Shell is reportedly in discussions with an Indian consortium to divest its stake of 27.5% in the Sakhalin-II liquefied natural gas (LNG) facility in Russia.

The consortium includes Indian government-run ONGC Videsh and GAIL, reported Reuters, citing three undisclosed sources.

The sale is part of Shell’s efforts to withdraw all its businesses from Russia following the country’s ongoing military conflict with Ukraine.

Two of the sources told that Shell is also asking the Indian consortium to make separate bids for long-term deals it has with the Sakhalin-II LNG facility to supply them with LNG cargoes and crude oil.

Any transaction between the parties will be subject to approval by the Russian government, said the sources.
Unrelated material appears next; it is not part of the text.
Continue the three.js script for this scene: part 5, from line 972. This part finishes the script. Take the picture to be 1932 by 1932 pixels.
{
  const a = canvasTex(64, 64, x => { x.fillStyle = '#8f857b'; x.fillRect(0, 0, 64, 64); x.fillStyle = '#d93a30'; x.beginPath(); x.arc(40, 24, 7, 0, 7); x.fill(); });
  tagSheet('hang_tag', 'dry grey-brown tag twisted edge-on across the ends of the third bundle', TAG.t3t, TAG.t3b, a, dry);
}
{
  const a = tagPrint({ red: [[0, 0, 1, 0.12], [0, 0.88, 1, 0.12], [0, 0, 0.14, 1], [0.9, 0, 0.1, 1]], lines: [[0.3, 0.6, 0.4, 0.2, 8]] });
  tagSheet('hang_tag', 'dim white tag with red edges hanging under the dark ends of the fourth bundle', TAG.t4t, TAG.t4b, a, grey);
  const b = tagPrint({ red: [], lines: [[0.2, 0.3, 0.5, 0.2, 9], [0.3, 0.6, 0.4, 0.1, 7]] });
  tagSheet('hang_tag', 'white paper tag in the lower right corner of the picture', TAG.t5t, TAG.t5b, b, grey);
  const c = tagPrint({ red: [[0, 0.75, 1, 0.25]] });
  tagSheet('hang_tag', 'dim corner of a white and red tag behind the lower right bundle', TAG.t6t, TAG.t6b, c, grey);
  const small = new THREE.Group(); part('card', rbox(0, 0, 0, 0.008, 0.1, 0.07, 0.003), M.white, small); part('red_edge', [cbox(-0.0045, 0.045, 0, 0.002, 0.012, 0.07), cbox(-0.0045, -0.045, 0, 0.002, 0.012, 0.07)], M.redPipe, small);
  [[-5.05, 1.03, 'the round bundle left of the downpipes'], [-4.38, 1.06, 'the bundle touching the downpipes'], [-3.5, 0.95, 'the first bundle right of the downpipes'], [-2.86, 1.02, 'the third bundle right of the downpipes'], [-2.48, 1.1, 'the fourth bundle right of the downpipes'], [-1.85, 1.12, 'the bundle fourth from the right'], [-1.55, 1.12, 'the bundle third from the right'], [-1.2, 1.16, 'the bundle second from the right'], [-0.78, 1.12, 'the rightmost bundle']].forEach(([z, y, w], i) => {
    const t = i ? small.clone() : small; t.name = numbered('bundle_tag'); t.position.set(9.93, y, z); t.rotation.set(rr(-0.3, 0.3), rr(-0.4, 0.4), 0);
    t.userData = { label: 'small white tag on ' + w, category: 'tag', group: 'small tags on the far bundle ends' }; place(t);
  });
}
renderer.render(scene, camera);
However, Shell is not in discussions with other firms, including China-based energy groups, pertaining to its stake in the Sakhalin-II LNG facility, said one of the sources.

Shell’s talks with the Indian consortium highlight India’s interest to fill the void left by western firms after the military operation launched by Russia earlier this year, reported the publication.

India, which is among the top oil importers and customers, had been ramping up purchases of supplies from Russia since the start of the conflict. Russia has offered big discounts to India amid surging global oil prices.

According to the International Energy Agency, India has taken its share of oil exports from Russia to nearly 10% from zero at the start of 2022.

Meanwhile, Shell has wrapped up the sale of Shell Neft, its retail and lubricants businesses in Russia. The company’s subsidiaries Shell Overseas Investments and Dordtsche Petroleum Maatschappij sold Shell Neft to Lukoil.